One line leaps out at me from the tax report published on Wednesday. It says the top 10 per cent of income earners now pay 44 per cent of all personal income tax. Think about that.
Nearly half of all personal tax revenue is contributed by just 10 per cent of us. Is this socially healthy? Progressive taxation is a fine principle but its ardent proponents seldom calculate the disproportionality of contributions to the common good.
Healthy or not, our dependence on 10 per cent of earners should be noted every time a "progressive" politician complains that tax cuts favour the rich, or the media highlights the disparities in dollars returned to different income levels.
Read a few lines further into the Tax Working Group's report and the picture gets worse. Once you distribute family tax credits, welfare benefits and national superannuation those top 10 per cent of taxpayers have provided 76 per cent of what is left for general public services. Seventy six per cent.
The Working for Families refund alone results in 40 per cent of households effectively paying no income tax. It would be cheaper not to tax their wages at all. The dependency ratio is not quite as bad as this of course because everyone pays GST at the same rate. Progressive taxers hate GST for precisely that reason.

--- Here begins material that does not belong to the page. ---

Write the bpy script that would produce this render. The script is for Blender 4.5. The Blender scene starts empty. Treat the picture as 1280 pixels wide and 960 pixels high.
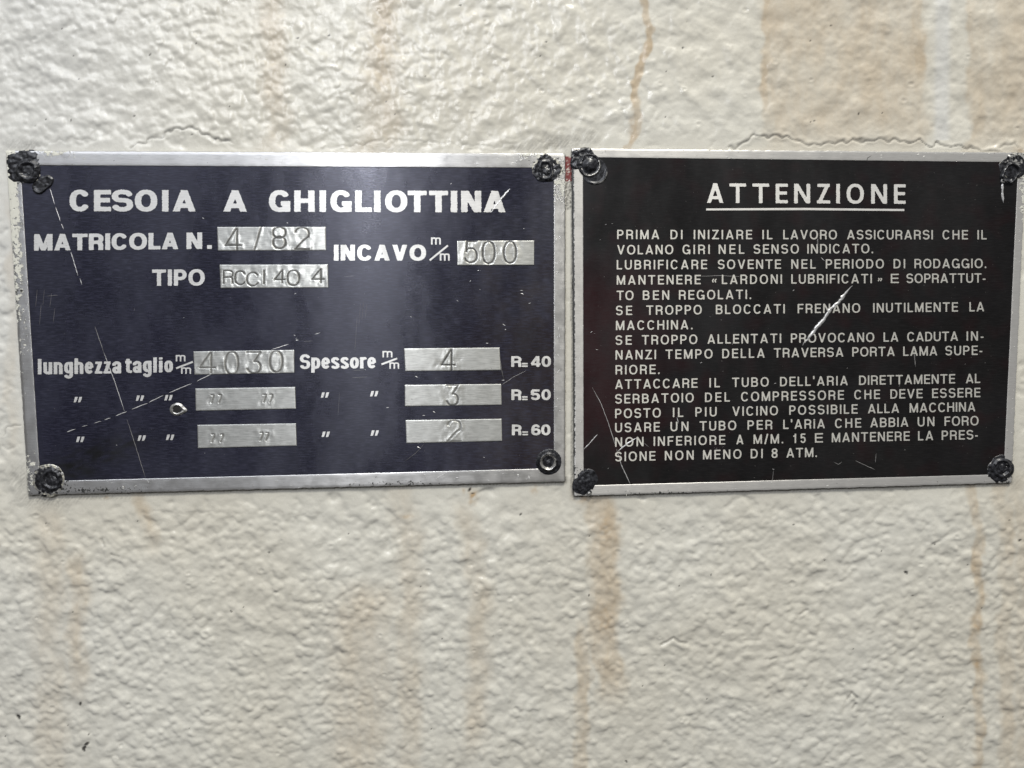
import bpy, math, random
import numpy as np
from mathutils import Vector, Matrix
from mathutils.geometry import tessellate_polygon

random.seed(7)
RNG = np.random.default_rng(11)
S = bpy.context.scene
COL = S.collection

# ------------------------------------------------------------------ camera
F = 1000.0                       # focal length in picture units of a 1280 wide frame
D = 0.180                        # metres from the wall
TH = math.radians(4.9)           # looking slightly down
CZ = D * math.tan(TH)
cam_d = bpy.data.cameras.new('camera')
cam = bpy.data.objects.new('camera', cam_d)
COL.objects.link(cam)
cam.location = (0, -D, CZ)
cam.rotation_euler = (math.radians(90) - TH, 0, 0)
cam_d.sensor_width = 36.0
cam_d.lens = F / 1280 * 36.0
cam_d.clip_start = 0.005
cam_d.clip_end = 50
S.camera = cam

# ------------------------------------------------------------------ light
W = bpy.data.worlds.new('World')
S.world = W
W.use_nodes = True
wn, wl = W.node_tree.nodes, W.node_tree.links
wn.clear()
wo = wn.new('ShaderNodeOutputWorld')
wb = wn.new('ShaderNodeBackground')
wtc = wn.new('ShaderNodeTexCoord')
wsep = wn.new('ShaderNodeSeparateXYZ')
wr = wn.new('ShaderNodeValToRGB')      # a workshop: dim floor, brighter upper half
wl.new(wtc.outputs['Generated'], wsep.inputs[0])
wm = wn.new('ShaderNodeMath'); wm.operation = 'MULTIPLY_ADD'
wm.inputs[1].default_value = 0.5; wm.inputs[2].default_value = 0.5
wl.new(wsep.outputs['Z'], wm.inputs[0])
wl.new(wm.outputs[0], wr.inputs[0])
cr = wr.color_ramp
cr.elements[0].position = 0.30; cr.elements[0].color = (0.10, 0.095, 0.09, 1)
cr.elements[1].position = 0.80; cr.elements[1].color = (0.62, 0.66, 0.72, 1)
e = cr.elements.new(0.52); e.color = (0.20, 0.19, 0.185, 1)
wl.new(wr.outputs[0], wb.inputs['Color'])
wb.inputs['Strength'].default_value = 0.42
wl.new(wb.outputs[0], wo.inputs[0])


def area(name, loc, target, sx, sy, power, color):
    l = bpy.data.lights.new(name, 'AREA')
    l.shape = 'RECTANGLE'; l.size = sx; l.size_y = sy
    l.energy = power; l.color = color
    o = bpy.data.objects.new(name, l)
    COL.objects.link(o)
    o.location = loc
    d = Vector(target) - Vector(loc)
    o.rotation_euler = d.to_track_quat('-Z', 'Y').to_euler()
    return o


area('window_light', (0.22, -0.62, 1.15), (0, 0, 0), 0.34, 0.20, 16.8, (1.0, 0.974, 0.905))
area('tube_lamp', (-0.150, -0.62, 0.36), (-0.03, 0, 0.02), 0.014, 0.42, 1.7, (0.93, 0.95, 1.0))
area('left_skylight', (-0.48, -0.75, 0.62), (-0.05, 0, 0), 0.5, 0.42, 2.5, (0.86, 0.90, 1.0))

S.view_settings.view_transform = 'Standard'
S.view_settings.look = 'None'
S.view_settings.exposure = 0.0
S.view_settings.gamma = 1.0
S.view_settings.use_curve_mapping = False

# ------------------------------------------------------------------ measuring
ct, st = math.cos(TH), math.sin(TH)
MM = 0.001
PX = D / F                       # metres per picture unit at the wall


def wp(px, py):
    """picture position on the wall plane -> (u, v) metres (arrays or floats)"""
    X = (np.asarray(px, float) - 640.0) / F
    Y = (480.0 - np.asarray(py, float)) / F
    dy = Y * st + ct
    dz = Y * ct - st
    t = D / dy
    return X * t, CZ + dz * t


def wall_to_px(u, v):
    """inverse of wp"""
    rz = v - CZ
    fwd = D * ct - rz * st
    up = D * st + rz * ct
    return 640 + F * u / fwd, 480 - F * up / fwd


# ------------------------------------------------------------------ noise
def fft_noise(n, wave, spread, aniso=(1.0, 1.0, 0.0), seed=0):
    """periodic band-passed noise, unit variance. wave in samples"""
    rng = np.random.default_rng(seed)
    a = rng.standard_normal((n, n))
    fy = np.fft.fftfreq(n)[:, None]
    fx = np.fft.rfftfreq(n)[None, :]
    c, s = math.cos(aniso[2]), math.sin(aniso[2])
    gx = (fx * c + fy * s) * aniso[0]
    gy = (-fx * s + fy * c) * aniso[1]
    f = np.sqrt(gx * gx + gy * gy) + 1e-9
    g = np.exp(-(np.log(f * wave) ** 2) / (2 * spread ** 2))
    r = np.fft.irfft2(np.fft.rfft2(a) * g, s=(n, n))
    return r / r.std()


def pebbles(n, cell, seed=0):
    """periodic field of overlapping rounded lumps of uneven size"""
    rng = np.random.default_rng(seed)
    T = np.zeros((n, n))
    m = int(n / cell)
    gy, gx = np.mgrid[0:m, 0:m]
    px = ((gx + rng.uniform(0, 1, (m, m))) * n / m).ravel(); py = ((gy + rng.uniform(0, 1, (m, m))) * n / m).ravel()
    R_ = 14
    oy, ox = np.mgrid[-R_:R_ + 1, -R_:R_ + 1]
    for k in range(len(px)):
        r1 = cell * rng.uniform(.50, .95); r2 = r1 * rng.uniform(.68, 1.0); a = rng.normal(.35, .7)
        ix, iy = int(px[k]), int(py[k])
        dx = ox - (px[k] - ix); dy = oy - (py[k] - iy)
        c, s_ = math.cos(a), math.sin(a)
        u = (dx * c + dy * s_) / r1; v = (-dx * s_ + dy * c) / r2
        d = rng.uniform(.55, 1.0) * np.clip(1 - u * u - v * v, 0, 1)
        yy = (iy + oy) % n; xx = (ix + ox) % n
        T[yy, xx] = np.maximum(T[yy, xx], d) * .8 + .2 * (T[yy, xx] + d)
    f = np.sqrt(np.fft.fftfreq(n)[:, None] ** 2 + np.fft.rfftfreq(n)[None, :] ** 2)
    T = np.fft.irfft2(np.fft.rfft2(T) * np.exp(-(f * 4.6) ** 2), s=(n, n))
    return (T - T.mean()) / T.std()


def sample(tile, x, y):
    n = tile.shape[0]
    x0 = np.floor(x).astype(int); y0 = np.floor(y).astype(int)
    fx = x - x0; fy = y - y0
    x0 %= n; y0 %= n
    x1 = (x0 + 1) % n; y1 = (y0 + 1) % n
    return ((tile[y0, x0] * (1 - fx) + tile[y0, x1] * fx) * (1 - fy)
            + (tile[y1, x0] * (1 - fx) + tile[y1, x1] * fx) * fy)


def sstep(a, b, x):
    t = np.clip((x - a) / (b - a), 0, 1)
    return t * t * (3 - 2 * t)


NS = 1024
N_SOFT = fft_noise(NS, 60, 0.6, seed=5)
N_MID = fft_noise(NS, 12, 0.5, seed=6)
N_FINE = fft_noise(NS, 5, 0.4, seed=8)


def seg_dist(x, y, ax, ay, bx, by):
    dx, dy = bx - ax, by - ay
    L2 = dx * dx + dy * dy + 1e-12
    t = np.clip(((x - ax) * dx + (y - ay) * dy) / L2, 0, 1)
    return np.hypot(x - ax - t * dx, y - ay - t * dy)


def poly_dist(x, y, pts):
    d = np.full(np.shape(x), 1e9)
    for (a, b) in zip(pts[:-1], pts[1:]):
        d = np.minimum(d, seg_dist(x, y, a[0], a[1], b[0], b[1]))
    return d


# ------------------------------------------------------------------ mesh helpers
def link(name, me, mat, parent=None, loc=None):
    if mat is not None:
        me.materials.append(mat)
    o = bpy.data.objects.new(name, me)
    COL.objects.link(o)
    if parent is not None:
        o.parent = parent
    return o


def make_mesh(name, verts, faces, mat, parent=None, smooth=True, attrs=None, origin=None):
    """verts (n,3) in world metres; stored relative to the parent's place (parents are only translated)"""
    verts = np.asarray(verts, np.float64)
    off = np.zeros(3)
    if parent is not None:
        p = parent
        while p is not None:
            off += np.array(p.location); p = p.parent
    if origin is not None:
        loc = np.array(origin, float) - off
        off = np.array(origin, float)
    else:
        loc = None
    verts = verts - off
    me = bpy.data.meshes.new(name)
    if isinstance(faces, np.ndarray):
        k = faces.shape[1]
        me.vertices.add(len(verts)); me.vertices.foreach_set('co', verts.astype(np.float32).ravel())
        me.loops.add(faces.size); me.loops.foreach_set('vertex_index', faces.astype(np.int32).ravel())
        me.polygons.add(len(faces))
        me.polygons.foreach_set('loop_start', np.arange(0, faces.size, k, dtype=np.int32))
        me.update(calc_edges=True)
    else:
        me.from_pydata([tuple(v) for v in verts], [], faces)
    me.polygons.foreach_set('use_smooth', np.full(len(me.polygons), smooth, dtype=bool))
    if attrs:
        for k, v in attrs.items():
            a = me.attributes.new(k, 'FLOAT', 'POINT')
            a.data.foreach_set('value', np.asarray(v, np.float32).ravel())
    me.update()
    o = link(name, me, mat, parent)
    if loc is not None:
        o.location = tuple(loc)
    return o


def grid_faces(ny, nx, wrap=False):
    i = np.arange(ny * nx).reshape(ny, nx)
    if wrap:
        j = np.concatenate([i, i[:, :1]], axis=1)
    else:
        j = i
    return np.stack([j[:-1, :-1].ravel(), j[1:, :-1].ravel(), j[1:, 1:].ravel(), j[:-1, 1:].ravel()], axis=1)


def to_world(px, py, hmm):
    u, v = wp(px, py)
    h = np.broadcast_to(np.asarray(hmm, float), np.shape(u))
    return np.stack([u, -h * MM, v], axis=-1)


def thing(name, label, cat, px, py, group=None, h=0.0):
    o = bpy.data.objects.new(name, None)
    o.empty_display_size = 0.005
    COL.objects.link(o)
    o.location = tuple(to_world(px, py, h))
    o['label'] = label; o['category'] = cat
    if group: o['group'] = group
    return o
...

We will hear from them if the Government adopts the working group's suggestion to raise the rate.
At present GST provides about a fifth of the state's total revenue, personal incomes provide just over half of it. The working group wants to change the ratio a little.
It is not so much concerned about social dependence as the economy's reliance on the taxation of mobile individuals and companies. It advocates shifting more of the load to consumption and property which cannot emigrate.

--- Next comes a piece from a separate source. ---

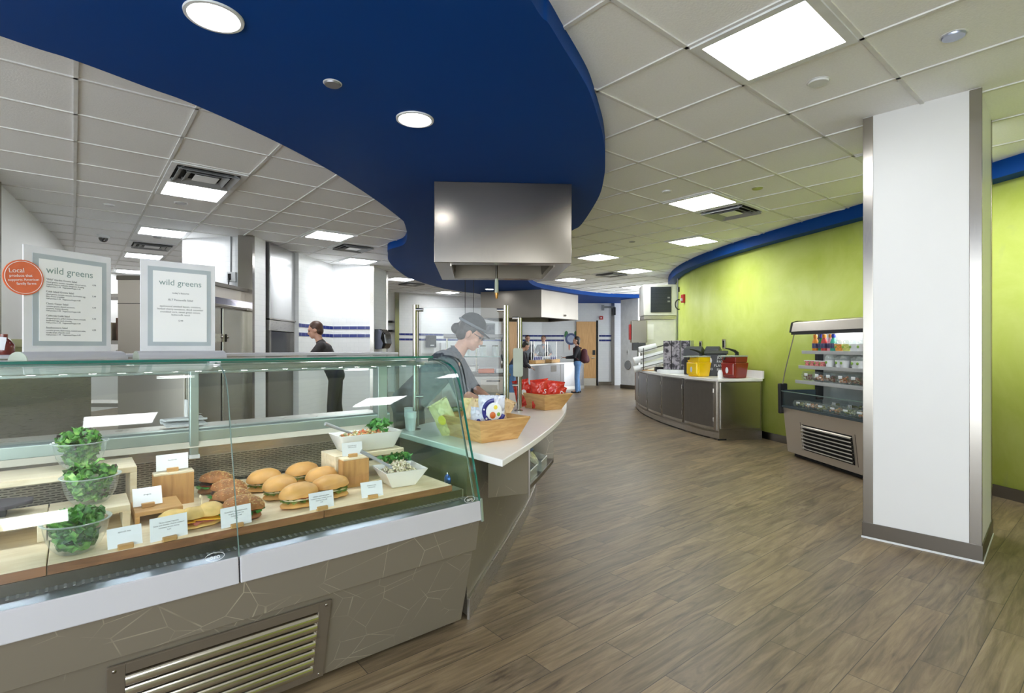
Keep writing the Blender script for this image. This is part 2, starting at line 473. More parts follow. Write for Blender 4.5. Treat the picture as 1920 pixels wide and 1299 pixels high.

But it advocates property taxes for reasons of fairness too. If it strikes you as unhealthy that just 10 per cent of the population provides three quarters of the country's net personal taxation, read a little further into the report.
Those 10 per cent are not the richest people in the land, or not all of them. When Inland Revenue did a sample of 100 of the wealthiest individuals in New Zealand it found that only half of them were paying the top tax rate.
The other half may be holding their wealth in a company, a trust or a portfolio investment entity (pie) which are all taxed well below the top income rate. Or they may have invested in property at a tax-deductible loss for a tax-free capital gain.
This country, the group notes, has $200 billion invested in rental property (four times the value of stocks on the NZSE), and the sector as a whole not only contributes nothing to taxation, it reduces the revenue by $500 million a year in rental write-offs.
Right now the bulk of those making a highly disproportionate contribution to the cost of everyone's public services are probably people in salaried employment who lack either the opportunities or inclination to avoid tax.
The survey of the richest 100 was the only element of the report which drew a remark from Bill English on Wednesday. Maybe the trusts, pies and rental deductions will be tackled in this year's Budget if nothing else. Some commentary on the working group report this week has thought it politically too hard to raise GST. I don't see why this should be. Maybe the commentators are unduly mindful of Australia's agony over it. This country took GST in its stride much earlier.
When the initial 10 per cent rate was raised to 12.5 there was not a whimper. I doubt another 2.5 points would faze us.
Curiously, our aversion is to capital gains tax which Australians take for granted.
The working group do not take refuge in the old canard that realised capital gains are somehow not income.
It says, "People earning their income by salary and wage payments should be able to expect they will be treated in a similar way to someone who earns the same level of income from property investment. This is not the case in New Zealand."
But then something strange happens, something that always happens to tax reformers in this country. A clear and simple report turns needlessly complicated and mysterious.
It resorts to jargon about "lock-in effects", "ring-fencing of capital losses" and "boundary problems" that it admits are not peculiar to a capital gains tax.
The group settles instead for a low land tax, an end to depreciation allowances for buildings that are plainly appreciating, and maybe a tax on the assumed rental value of investment homes.
It is not exactly a daring recipe for fairness between taxpayers and better investment in a productive economy.